**YOUR GOAL**
Write out the data below in full, unchanged, minus the images.

┌─ AVAILABLE DATA

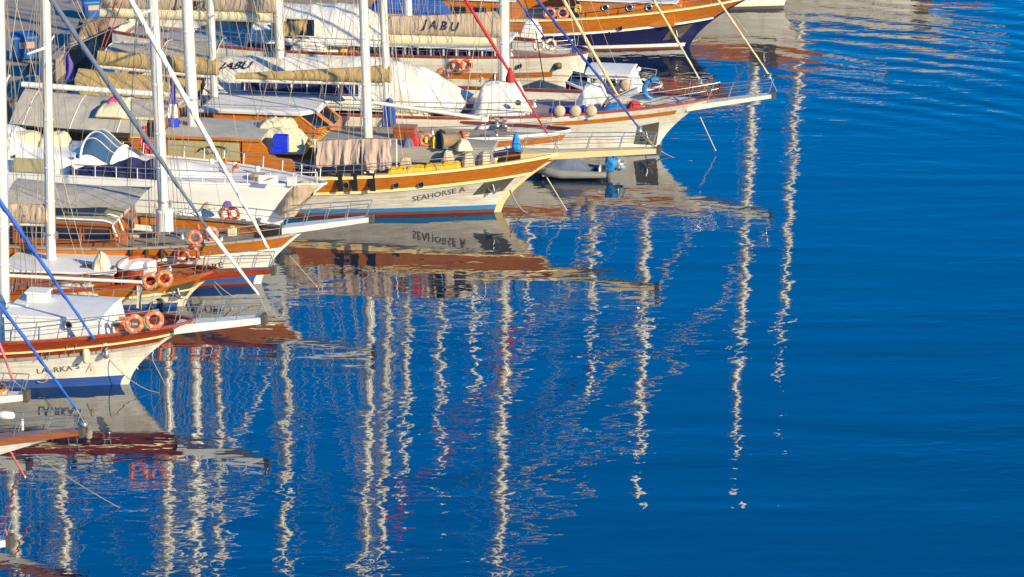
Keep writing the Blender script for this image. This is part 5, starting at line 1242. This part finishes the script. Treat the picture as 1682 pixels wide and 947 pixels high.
def heap(px, py, label, m, lx, ly, h, sd_): 
    root = empty('gear_heap', ground(px, py, 1.15), .3, label, 'heap')
    MB().grid(lambda u, v: ((2*u-1)*lx+.2*fbm(u*4, v*4, sd_), (2*v-1)*ly+.2*fbm(u*4+9, v*4, sd_), max(0, h*(1-abs(2*u-1)**3)*(1-abs(2*v-1)**3)*(1+.5*fbm(u*5, v*5, sd_)))), 20, 16).build('cover', m, root)
heap(155, 72, 'brown tarpaulin heap on the quay beside red mooring ropes', 'brown_cloth', 1.4, 1.2, 1.4, 1)
heap(132, 76, 'orange brown gear heap on the quay edge', 'beige_canvas', .9, .8, .8, 2)
for i, (x, y) in enumerate(((-31.6, 15), (-29.6, 29), (-27.6, 40), (-25.6, 52), (-23, 66))):
    b_ = empty('bollard', (x, y, 1.15), 0, ['iron bollard at the quay edge astern of the lettered weathered gulet', 'iron bollard at the quay edge astern of the tan covered ketch', 'iron bollard at the quay edge astern of the tented boat', 'iron bollard at the quay edge by the brown heap', 'iron bollard at the far end of the quay edge'][i], 'bollard', 'mooring bollards on the quay')
    MB().lathe([(.3, 0), (.3, .06), (.2, .1), (.18, .4), (.28, .5), (.28, .58), (.1, .64)], (0, 0, 0), 12).build('post', 'dull_steel', b_)
def gangway(bt, label, px=None):
    a = bt.W((-bt.L+.3, 0, bt.sheer(-bt.L)+.1)); d = -(bt.Rm @ Vector((1, 0, 0))); b = a+d*3.6; b.z = 1.4
    g = empty('gangway', a, math.atan2(d.y, d.x), label, 'gangway'); L = (b-a).length; dzz = b.z-a.z
    MB().hexa([(0, -.3, -.08), (L, -.3, dzz-.08), (L, .3, dzz-.08), (0, .3, -.08), (0, -.3, 0), (L, -.3, dzz), (L, .3, dzz), (0, .3, 0)]).build('walkway', 'plank_gray', g)
    for sy in (-.3, .3):
        MB().tube([(0, sy, .9), (L, sy, dzz+.9)], .025, 5).build('handrail', 'steel', g)
        for t in (0.03, .35, .68, .97): MB().tube([(L*t, sy, dzz*t), (L*t, sy, dzz*t+.9)], .02, 5).build('stanchion', 'steel', g)
gangway(S, 'gangway from the quay to the stern of the lettered weathered gulet'); gangway(T, 'gangway from the quay to the stern of the tan covered ketch'); gangway(J, 'gangway from the quay to the stern of the tented boat'); gangway(K, 'gangway from the quay to the stern of the blunt bowed gulet')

└─

**WRITTEN RESPONSE**
Keep writing the Blender script for this image. This is part 5, starting at line 1242. This part finishes the script. Treat the picture as 1682 pixels wide and 947 pixels high.
def heap(px, py, label, m, lx, ly, h, sd_): 
    root = empty('gear_heap', ground(px, py, 1.15), .3, label, 'heap')
    MB().grid(lambda u, v: ((2*u-1)*lx+.2*fbm(u*4, v*4, sd_), (2*v-1)*ly+.2*fbm(u*4+9, v*4, sd_), max(0, h*(1-abs(2*u-1)**3)*(1-abs(2*v-1)**3)*(1+.5*fbm(u*5, v*5, sd_)))), 20, 16).build('cover', m, root)
heap(155, 72, 'brown tarpaulin heap on the quay beside red mooring ropes', 'brown_cloth', 1.4, 1.2, 1.4, 1)
heap(132, 76, 'orange brown gear heap on the quay edge', 'beige_canvas', .9, .8, .8, 2)
for i, (x, y) in enumerate(((-31.6, 15), (-29.6, 29), (-27.6, 40), (-25.6, 52), (-23, 66))):
    b_ = empty('bollard', (x, y, 1.15), 0, ['iron bollard at the quay edge astern of the lettered weathered gulet', 'iron bollard at the quay edge astern of the tan covered ketch', 'iron bollard at the quay edge astern of the tented boat', 'iron bollard at the quay edge by the brown heap', 'iron bollard at the far end of the quay edge'][i], 'bollard', 'mooring bollards on the quay')
    MB().lathe([(.3, 0), (.3, .06), (.2, .1), (.18, .4), (.28, .5), (.28, .58), (.1, .64)], (0, 0, 0), 12).build('post', 'dull_steel', b_)
def gangway(bt, label, px=None):
    a = bt.W((-bt.L+.3, 0, bt.sheer(-bt.L)+.1)); d = -(bt.Rm @ Vector((1, 0, 0))); b = a+d*3.6; b.z = 1.4
    g = empty('gangway', a, math.atan2(d.y, d.x), label, 'gangway'); L = (b-a).length; dzz = b.z-a.z
    MB().hexa([(0, -.3, -.08), (L, -.3, dzz-.08), (L, .3, dzz-.08), (0, .3, -.08), (0, -.3, 0), (L, -.3, dzz), (L, .3, dzz), (0, .3, 0)]).build('walkway', 'plank_gray', g)
    for sy in (-.3, .3):
        MB().tube([(0, sy, .9), (L, sy, dzz+.9)], .025, 5).build('handrail', 'steel', g)
        for t in (0.03, .35, .68, .97): MB().tube([(L*t, sy, dzz*t), (L*t, sy, dzz*t+.9)], .02, 5).build('stanchion', 'steel', g)
gangway(S, 'gangway from the quay to the stern of the lettered weathered gulet'); gangway(T, 'gangway from the quay to the stern of the tan covered ketch'); gangway(J, 'gangway from the quay to the stern of the tented boat'); gangway(K, 'gangway from the quay to the stern of the blunt bowed gulet')